El agua siempre está reconocida en esta tierra castigada por la aridez. Nos sorprenden lugares que nombrándose ‘fuentes de’ ya dicen mucho; otros se engalanan con detalles como Fuenferrada, Fombuena, Cabolafuente, Fuentes Calientes, Fuentes Claras o Almonacid de la Cuba –que se encarga de llenar el río Aguasvivas–. Una lección semántica; algo así como Riodeva, del que poco hay que explicar con solo citarlo. Podríamos componer un interminable reguero alfabético desde Aguarón y Agüero hasta Tiermas, pasando por Fuendetodos por lo que dio a Aragón, que adornarían del todo Aguaviva de Bergantes o Salvatierra de Esca, donde la toponimia natural adquiere caracteres poéticos.
Pero, además del agua, la historia geológica ha dejado sus marcas. El Moncayo tuvo el honor de designar a varios de los pueblos que sustenta, circunstancia que se le hurtó, no sabemos la razón, a la gran cadena pirenaica e incluso a sus picos más insignes. Sin embargo, sierras menos pomposas –sin identificar– quedaron en los mapas ligadas a Villarroya, Almonacid, Camarena o Luna. Veguillas de la Sierra es ya en su nombre un compendio de naturaleza, como Puertomingalvo, que habla de su altura; lo mismo ocurre con El Pueyo, Jabaloyas, Puimoreno y Terrer. En otras ocasiones son detalles de la génesis geodinámica más concretos –el color, entre ellos– los que han puesto nombres como Peñarroyas, el barrio de Montalbán donde eclosionan las areniscas rojas, color que repiten Alfambra, Ligüerre, Peñarroya de Tastavins, Purroy, Royuela, Rubielos de Mora, o el albarizo en Albero. Disfrutamos de lecciones de ciencias en las formaciones de Hoz de la Vieja y Hoz de Jaca; las rocas de Foradada del Toscar, Las Pedrosas, Piedrafita, o la arena de Arén, Arens de Lledó y Ariño.

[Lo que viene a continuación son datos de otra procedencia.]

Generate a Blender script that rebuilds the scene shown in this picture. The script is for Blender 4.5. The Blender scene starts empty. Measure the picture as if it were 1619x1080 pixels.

Las plantas han adornado Alberite, Aliaga, Artosilla, Cajigar, Caniás, Cañizar del Olivar, Castelflorite, La Cerollera, La Codoñera, Nogueras, Manzanera, Ontinar del Salz o Salcedillo; la lista se haría interminable. Otras veces los nombres nos hablan de animales, como aquellos sisones que dicen que un obispo quiso incorporar a un primitivo Torralbilla cuando lo hizo mayor y le puso Torralba. Qué decir de Abejuela, Aguilar de Alfambra, Aguilón o Ballobar, o la alusión a los ciervos en Cervera de la Cañada y Cerveruela.
En fin, que poniendo nombre a su pueblo es como si sus habitantes hubieran querido rendir homenaje al territorio, asombrados como estarían de alguno de sus atributos, o quizás para distinguirse de otros lugareños que no podrían disfrutarlos. Así lo hemos querido ver. Hay mucho más de naturaleza simplemente mirando la toponimia, pero no cabe aquí; disculpas a los no nombrados. Por cierto, hay que recordar, cuando se acerca nuestra fiesta, que la carga afectiva que marcó esos lugares –todos son pequeños– se desvanecerá si se queda sin portavoces. Esta tierra es Aragón.
Carmelo Marcén Albero, maestro y geógrafo. Profesor de Ciencias Naturales en el IES “Miguel Catalán” de Zaragoza. Premio Nacional “Educación y Sociedad 1993” por su trabajo El río vivido. Una aproximación al ecosistema fluvial.